Driving home, we were silent. I was still stunned by what the children had said. Were they just messing with us, or did they really not know that the Jews were part of the Christian story—and not just any part, but an important part? When we got home, we looked through our teacher’s manual again, this time starting at the beginning, with what they should have learned the month before. The curriculum jumped around, three lessons on Peter, then three on the Epistles, then a couple of stories from Jesus’ life. There seemed to be no logic at all. At their age—all rising fourth and fifth graders—surely the kids were ready to stop learning one random Bible story after another and instead, begin to piece together the narrative. Our church practices youth and adult baptism, and in the next class up, “Miss Cathy” begins to talk with them about this concept (she also, rumor has it, forbids staple wars and excessive glittering). How can someone understand the Crucifixion without understanding animal sacrifice, or the various covenants God has made with people? How could they experience the New Law without knowing the Old? What prophecy is fulfilled if you don’t know the Prophets?
On top of that, the kids were clearly bored. They might not have known it, but they needed a challenge. They needed to be taken seriously as Christians waiting to happen. The curriculum wasn’t helping. It suggests asking the kids to memorize the books of the Bible, but prints whatever verses they need for class in the handout. The best way to keep the order of the books fresh in one’s mind is to have to use them to navigate one’s way to a particular verse. The curriculum also contained activities that might help entertain kids for an hour, but wasn’t going to get them to ask really hard questions about their spirituality.
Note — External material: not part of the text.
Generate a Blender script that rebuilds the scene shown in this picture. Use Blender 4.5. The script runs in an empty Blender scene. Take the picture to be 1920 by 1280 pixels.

For example, the lesson on the fruits of the spirit suggested having the kids take Sharpies and write the names of each of the spiritual fruits on an actual, physical, plant-type fruit (it also helpfully pointed out that thick-skinned fruits would be best suited to this purpose), putting them in order according to the verse…and then eating them.
When Pat asked us if we would be teaching in the fall quarter, we answered her with a “Yes, if.” We presented her with our own curriculum—a detailed study of the Pentateuch, including concordances, timelines, maps, and, yes, even looking things up in real Bibles. Pat was dubious—she felt she really had to stick to the curriculum. I would have given up right there, but my husband has a stubborn streak. As he talked to her, I could see Pat’s eyes beginning to tear up a little. “You’re the first ones the whole time I’ve been coordinating education who wanted to do anything different.”
At first, our students resisted. I think they missed their coloring sheets. Only a few weeks in, we saw a change. They argued over who got to write the long names on the family tree (thanks to the vagaries of chance, the same kid got to write both “Mahalalel” and “Methuselah”). They all wanted to be the one to read the verse. We had a class of nine- and ten-year-olds who were excited about the Bible. This was very cool.